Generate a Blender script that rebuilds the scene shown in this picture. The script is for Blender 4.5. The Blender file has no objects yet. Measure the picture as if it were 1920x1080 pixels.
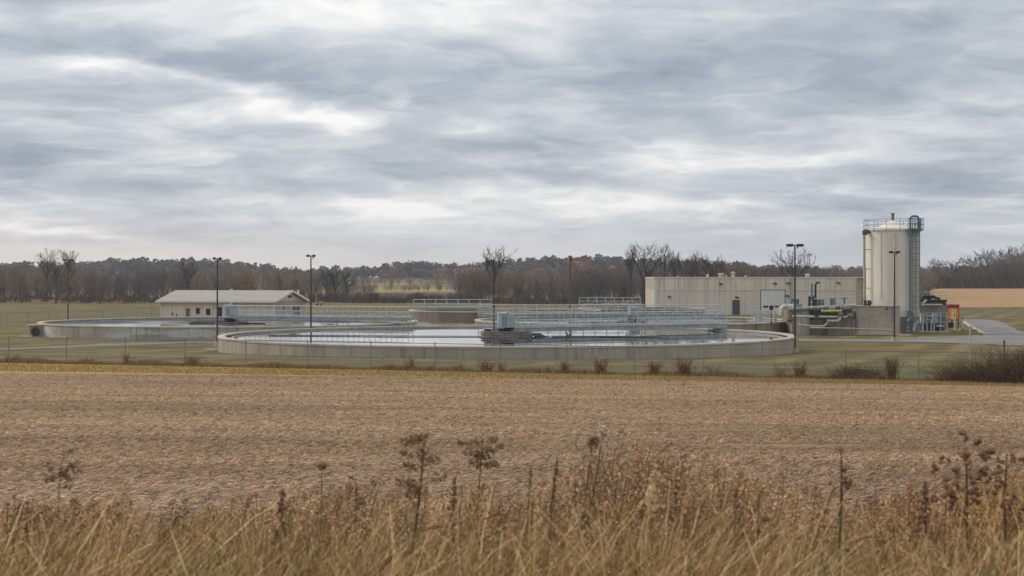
import bpy, math, random
import numpy as np
from mathutils import Vector, Matrix, noise as mnoise

# ------------------------------------------------------------------ camera, world, sun, exposure
S = bpy.context.scene
R = math.radians
EYE = 5.5            # camera height above the plant's ground (the camera stands on the road bank)
F = 2800.0           # focal length in pixels of a 1920 px wide picture
HZ = 525.0           # row of the horizon
cam_d = bpy.data.cameras.new('camera')
cam = bpy.data.objects.new('camera', cam_d)
S.collection.objects.link(cam)
S.camera = cam
cam.location = (0, 0, EYE)
cam.rotation_euler = (R(90), 0, 0)
cam_d.sensor_width = 36
cam_d.lens = 36 * F / 1920
cam_d.shift_y = -15 / 1920
cam_d.clip_start = 0.1
cam_d.clip_end = 20000
cam_d.dof.use_dof = True
cam_d.dof.focus_distance = 120
cam_d.dof.aperture_fstop = 6.5
S.view_settings.view_transform = 'Standard'
S.view_settings.look = 'None'
S.view_settings.exposure = 0.46
S.view_settings.gamma = 1

SUN_EL, SUN_AZ = R(32), R(-62)      # azimuth from straight ahead, negative = left

class NB:
    """small helper that writes node expressions"""
    def __init__(s, tree): s.t = tree
    def node(s, typ, **kw):
        n = s.t.nodes.new(typ)
        for k, v in kw.items(): setattr(n, k, v)
        return n
    def put(s, sock, v):
        if isinstance(v, bpy.types.NodeSocket): s.t.links.new(v, sock)
        else:
            try: sock.default_value = v
            except Exception: sock.default_value = (v[0], v[1], v[2], 1) if len(v) == 3 else v
    def m(s, op, *a, clamp=False):
        n = s.node('ShaderNodeMath', operation=op); n.use_clamp = clamp
        for i, v in enumerate(a): s.put(n.inputs[i], v)
        return n.outputs[0]
    def add(s, a, b): return s.m('ADD', a, b)
    def sub(s, a, b): return s.m('SUBTRACT', a, b)
    def mul(s, a, b): return s.m('MULTIPLY', a, b)
    def vm(s, op, a, b=None):
        n = s.node('ShaderNodeVectorMath', operation=op)
        s.put(n.inputs[0], a)
        if b is not None: s.put(n.inputs[1], b)
        return n.outputs[0]
    def noise(s, vec, scale, detail=4, rough=.55, dist=0.0, color=False):
        n = s.node('ShaderNodeTexNoise')
        if vec is not None: s.put(n.inputs['Vector'], vec)
        n.inputs['Scale'].default_value = scale; n.inputs['Detail'].default_value = detail
        n.inputs['Roughness'].default_value = rough; n.inputs['Distortion'].default_value = dist
        return n.outputs['Color'] if color else n.outputs['Fac']
    def mapr(s, v, a, b, c=0.0, d=1.0, smooth=True):
        n = s.node('ShaderNodeMapRange'); n.interpolation_type = 'SMOOTHSTEP' if smooth else 'LINEAR'
        s.put(n.inputs['Value'], v)
        for k, x in (('From Min', a), ('From Max', b), ('To Min', c), ('To Max', d)): s.put(n.inputs[k], x)
        return n.outputs[0]
    def mix(s, f, a, b, blend='MIX'):
        n = s.node('ShaderNodeMix', data_type='RGBA', blend_type=blend)
        s.put(n.inputs['Factor'], f)
        ins = [i for i in n.inputs if i.type == 'RGBA']
        s.put(ins[0], a); s.put(ins[1], b)
        return [o for o in n.outputs if o.type == 'RGBA'][0]
    def comb(s, x, y, z):
        n = s.node('ShaderNodeCombineXYZ')
        for i, v in enumerate((x, y, z)): s.put(n.inputs[i], v)
        return n.outputs[0]
    def sep(s, v):
        n = s.node('ShaderNodeSeparateXYZ'); s.put(n.inputs[0], v)
        return n.outputs[0], n.outputs[1], n.outputs[2]
    def scale(s, v, xyz): return s.vm('MULTIPLY', v, xyz)

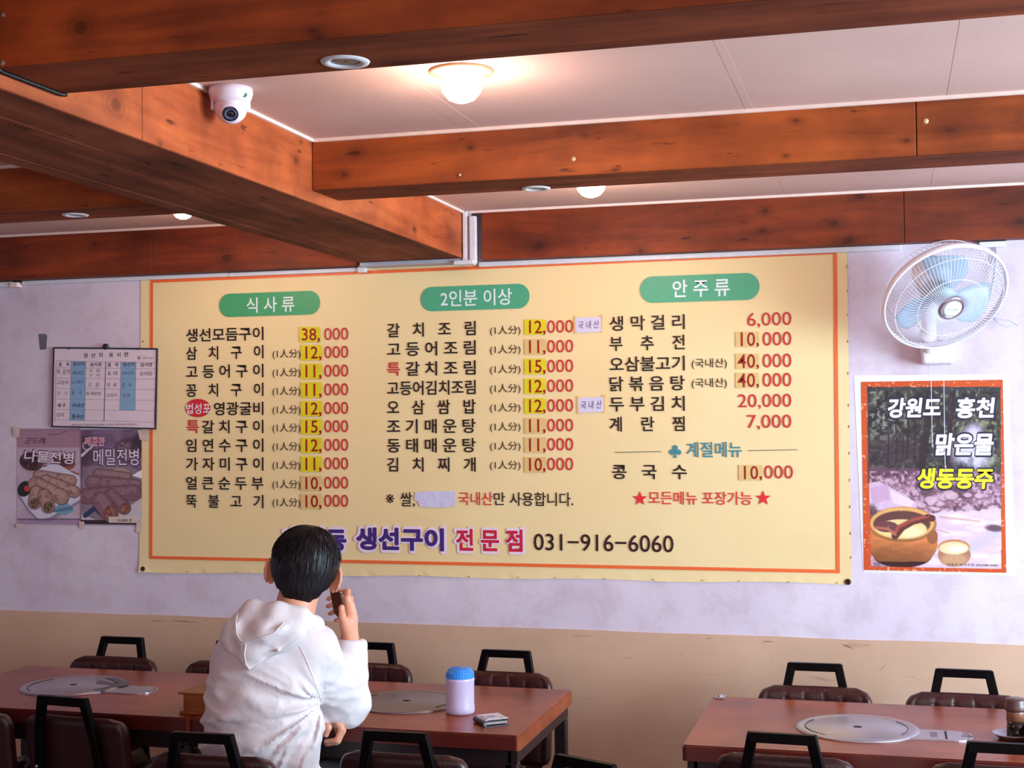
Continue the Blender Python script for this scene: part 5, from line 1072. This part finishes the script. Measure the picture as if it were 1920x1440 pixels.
# ---- jacket
M_jk = base_mat('white_cotton'); _m, _nt, _b = M_jk; _tc = N(_nt, 'ShaderNodeTexCoord'); _nz = N(_nt, 'ShaderNodeTexNoise', Scale=420.0, Detail=2.0); _n2 = N(_nt, 'ShaderNodeTexNoise', Scale=22.0, Detail=4.0, Distortion=1.2)
for q_ in (_nz, _n2): _nt.links.new(_tc.outputs['Object'], q_.inputs['Vector'])
_b.inputs['Base Color'].default_value = (*lin((224, 214, 220)), 1); _b.inputs['Roughness'].default_value = .8; _b.inputs['Sheen Weight'].default_value = .2
_ad = N(_nt, 'ShaderNodeMath', operation='MULTIPLY_ADD'); _nt.links.new(_nz.outputs['Fac'], _ad.inputs[0]); _ad.inputs[1].default_value = .06; _nt.links.new(_n2.outputs['Fac'], _ad.inputs[2])
_bp = N(_nt, 'ShaderNodeBump', Strength=.35, Distance=.005); _nt.links.new(_ad.outputs[0], _bp.inputs['Height']); _nt.links.new(_bp.outputs[0], _b.inputs['Normal']); M_jk = _m
def creases(C_):
    """C_: list of (pts3d, width, amp); returns displacement function (sum of soft ridges)"""
    segs = []
    for pts, w, a in C_:
        for p_, q_ in zip(pts, pts[1:]): segs.append((np.array(p_), np.array(q_), w, a, pts))
    def f(P_):
        out = np.zeros(len(P_)); cache = {}
        for p_, q_, w, a, pts in segs:
            d = q_-p_; L = d@d+1e-9; t = np.clip(((P_-p_)@d)/L, 0, 1); r = np.linalg.norm(P_-p_-t[:, None]*d, axis=1); v = np.exp(-(r/w)**2)*a
            k_ = id(pts); cache[k_] = v if k_ not in cache else (np.maximum(cache[k_], v) if a > 0 else np.minimum(cache[k_], v))
        for v in cache.values(): out += v
        return out
    return f
bk = lambda L, y=-1.60: [yp(a, b, y) for a, b in L]
CR = []
# raglan seam down the right side of the back
CR.append(([yp(556, 1200, -1.58), yp(575, 1240, -1.57), yp(592, 1290, -1.55), yp(604, 1325, -1.52)], .005, -.004))
CR.append((bk([(400, 1262), (450, 1276), (520, 1282)]), .008, .004)); CR.append((bk([(395, 1300), (440, 1318), (520, 1322), (590, 1312)]), .009, .006)); CR.append((bk([(388, 1352), (450, 1372), (520, 1362), (590, 1330)]), .010, .007)); CR.append((bk([(470, 1410), (540, 1375), (600, 1335)]), .009, .006))
cr = creases(CR)
ARM = yp(606, 1318, -1.50); ELB = np.array((-1.60, -1.36, .86)); SHL = yp(600, 1215, -1.5)
def ridged(v): return 1-np.abs(v*2-1)
def jdisp(P_):
    x, y, z = P_.T; xi = x*.917+(y+1.5)*.4; d = P_-ARM; xa = ARM[0]*.917+(ARM[1]+1.5)*.4
    dx, dz = xi-xa, z-ARM[2]; r = np.hypot(dx, dz); ang = np.arctan2(dz, -dx)
    back = np.clip((-(y+1.42))/.06, 0, 1)*np.clip((.02-dx)/.03, 0, 1)
    w = ang*2.6+.5*vnoise(dx*14+50, dz*14+50, 1.0, 5); f1 = ridged(vnoise(w*2.2+40, r*5+40, 1.0, 6))**2.0; f2 = ridged(vnoise(w*5+10, r*9+20, 1.0, 8))**1.8
    low = np.clip((.97-z)/.10, 0, 1)
    pk = 1-.75*np.exp(-(r/.045)**2); out = back*low*pk*(.0200*f1*np.exp(-r/.30)+.0120*f2*np.exp(-r/.20)+.0100*f1)-.006*back*low
    # sleeve: short folds wrapping round the arm, strongest inside the elbow
    s_ = np.clip((dx+.005)/.03, 0, 1); re = np.linalg.norm(P_-ELB, axis=1); u = (P_-ELB)@np.array((.1, .75, -.66)); sl = ridged(vnoise(u*34+50+x*8, x*9+z*5+60, 1.0, 12))**2
    out += s_*.0115*sl*np.exp(-(re/.13)**2)+s_*.0055*(ridged(vnoise(x*12+z*20+40, y*18+z*9+40, 1.0, 15))**2)
    out += .0055*ridged(fbm(x*6+y*5+30, z*17+x*5+30, 1.0, 11, 3))**2*low
    return np.clip(out+cr(P_), -.012, .021)
J_ = Blob(); J_.cap((-1.752, -1.505, .53), (-1.738, -1.495, .91), .182, .158, .04, (1, .70, 1)).cap((-1.812, -1.485, .955), (-1.60, -1.472, .990), .060, .062, .05).cap((-1.73, -1.50, 1.0), (-1.675, -1.455, 1.05), .072, .060, .04)
J_.cap((-1.605, -1.470, .985), (-1.572, -1.290, .802), .072, .066, .035).cap((-1.572, -1.290, .802), yp(658, 1212, -1.27), .064, .044, .02)
J_.cap((-1.815, -1.480, .950), (-1.875, -1.385, .785), .064, .056, .035).cap((-1.895, -1.385, .785), yp(588, 1352, -1.35), .056, .040, .02)
J_.cap(yp(652, 1188, -1.265), yp(655, 1207, -1.268), .034, .036, .004, op='-'); J_.cap(yp(600, 1352, -1.345), yp(590, 1352, -1.35), .030, .030, .004, op='-')
_cn = yp(653, 1196, -1.267); _cd = np.array(wr_)-np.array((-1.578, -1.275, .79)); _cd /= np.linalg.norm(_cd)
def jcut(P_):
    d = P_-_cn; near_ = np.linalg.norm(d, axis=1) < .085; return np.where(near_, d@_cd, -1)
jacket = link('jacket', J_.mesh('jacket', .0050, jdisp, jcut, 3), M_jk, PN)
# ---- hood lying on the back
HD = Blob(); y_ = -1.575
HD.ell(yp(505, 1185, -1.560), (.112, .050, .062), .03).cap(yp(500, 1196, -1.585), yp(466, 1240, -1.600), .048, .016, .03).cap(yp(448, 1180, -1.570), yp(474, 1145, -1.555), .040, .026, .03).cap(yp(440, 1200, -1.570), yp(470, 1215, -1.590), .040, .040, .03)
HD.chain([yp(474, 1146, -1.555), yp(520, 1150, -1.560), yp(562, 1158, -1.535), yp(588, 1174, -1.480), yp(592, 1190, -1.420), yp(600, 1200, -1.38)], [.026, .028, .028, .026, .024, .02], .025)
HD.chain([yp(474, 1146, -1.555), yp(478, 1160, -1.48), yp(500, 1160, -1.41)], [.026, .026, .024], .02)
HD.ell(yp(512, 1137, -1.520), (.045, .036, .030), .008, op='-')
hc = []
for L, w, a in (([(446, 1146), (442, 1170), (444, 1190), (456, 1202)], .006, .006), ([(456, 1204), (485, 1196), (520, 1184), (545, 1160)], .009, .010), ([(462, 1200), (459, 1225), (462, 1246), (468, 1257)], .005, .006), ([(468, 1255), (500, 1240), (545, 1205), (582, 1180)], .007, .006), ([(470, 1130), (500, 1152), (525, 1155)], .008, .005), ([(532, 1142), (520, 1168), (500, 1186)], .007, -.006), ([(440, 1210), (470, 1212), (520, 1205)], .010, -.006), ([(428, 1225), (450, 1232)], .008, .004), ([(560, 1165), (540, 1185), (505, 1215)], .007, -.004), ([(575, 1170), (555, 1195), (520, 1222)], .006, .004)):
    hc.append(([yp(a_, b_, -1.615) for a_, b_ in L], w*1.8, a*1.3))
hcr = creases(hc)
hood = link('hood', HD.mesh('hood', .0042, lambda P_: hcr(P_)+.004*(fbm(P_[:, 0]+P_[:, 1]+20, P_[:, 2]*1.5+20, .05, 21)-.5), None, 1), M_jk, PN)
from mathutils.bvhtree import BVHTree
def seam(nm, o, L, r=.0014, par=None, lift=.0004):
    me = o.data; bv = BVHTree.FromPolygons([v_.co[:] for v_ in me.vertices], [tuple(p_.vertices) for p_ in me.polygons]); pts = []
    for (xa, ya), (xb, yb) in zip(L, L[1:]):
        for t in np.linspace(0, 1, 8)[:-1]:
            d = Vector(yp(xa+(xb-xa)*t, ya+(yb-ya)*t, -1.5))-Vector(CAM); h_ = bv.ray_cast(Vector(CAM), d.normalized())
            if h_[0] is not None: pts.append(h_[0]+h_[1]*lift)
    sm = [pts[0]]+[(pts[i-1]+pts[i]*2+pts[i+1])/4 for i in range(1, len(pts)-1)]+[pts[-1]]
    bm = newbm(); tube(bm, sm, r, 6); return obj(nm, bm, M_jk, par or o, smooth=True)
seam('piping', hood, [(446, 1146), (442, 1168), (444, 1190), (453, 1204), (480, 1199), (515, 1186), (535, 1165)], .0022)
seam('seam', hood, [(461, 1206), (458, 1226), (461, 1246), (469, 1256)], .0018); seam('seam', hood, [(470, 1256), (505, 1236), (548, 1204), (584, 1180)], .0014)
seam('seam', jacket, [(558, 1204), (572, 1232), (586, 1268), (597, 1300), (604, 1318)], .0014)
# ---- trousers and shoes
TR = Blob(); TR.cap((-1.75, -1.50, .54), (-1.75, -1.49, .60), .145, .14, .03, (1, .7, 1))
SHB = []
for s, kx in ((-1, -1.845), (1, -1.655)):
    TR.cap((-1.75+s*.07, -1.48, .545), (kx, -1.06, .545), .078, .064, .03).cap((kx, -1.06, .545), (kx, -1.02, .12), .062, .05, .03)
link('trousers', TR.mesh('trousers', .009), plain('dark_trousers', (40, 32, 40), .8, var=.1), PN)
for kx in (-1.845, -1.655):
    S_ = Blob(); S_.cap((kx, -1.05, .05), (kx, -.88, .035), .045, .036, .03, (1, 1, .95)).cap((kx, -1.03, .08), (kx, -1.02, .12), .042, .04, .02); link('shoe', S_.mesh('shoe', .007, cut=lambda P_: .002-P_[:, 2]), plain('dark_shoe', (30, 26, 28), .5), PN)
# ---- phone in the right hand
PH = empty('mobile_phone', (0, 0, 0), label='dark mobile phone held to the ear of the seated person', cat='phone')
pc = Vector(yp(634, 1130, -1.295)); vd_ = Vector((-.40, .917, 0)); L_ = (Vector((0, 0, -.76))+vd_*.62+Vector((.917, .4, 0))*.12).normalized(); Nn = (Vector((-.917, -.4, 0))*.85-vd_*.62); Nn = (Nn-L_*Nn.dot(L_)).normalized(); Wn = L_.cross(Nn)
PMx = Matrix((Wn, L_, Nn)).transposed()
bm = newbm(); box(bm, (0, 0, 0), (.070, .142, .0082), None, .0032, 3); 
for v_ in bm.verts: v_.co = PMx@v_.co+pc
obj('case', bm, plain('phone_metal', (150, 128, 122), .25, metal=.8), PH, smooth=True)
bm = newbm(); box(bm, (0, 0, .0040), (.0655, .1375, .0012), None, .0005, 1)
for v_ in bm.verts: v_.co = PMx@v_.co+pc
obj('screen', bm, plain('phone_screen', (22, 14, 14), .12, spec=.7), PH)
for (a, b) in ((.0352, -.030), (.0352, -.012)):
    for s in (-1, 1):
        bm = newbm(); box(bm, (a*s, b, 0), (.0012, .014 if b < -.02 else .008, .003), None, .0004, 1)
        for v_ in bm.verts: v_.co = PMx@v_.co+pc
        obj('side_button', bm, plain('phone_metal', (0, 0, 0)), PH)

PROBLEM DESCRIPTION: Repeat the records above exactly, from the first line through the line that contains "from mathutils import", and leave out the pictures.

SOLUTION TO THIS EXERCISE:
Generate a Blender script that rebuilds the scene shown in this picture. The script is for Blender 4.5. The Blender file has no objects yet. Measure the picture as if it were 1920x1080 pixels.
import bpy, math, random
import numpy as np
from mathutils import Vector, Matrix, noise as mnoise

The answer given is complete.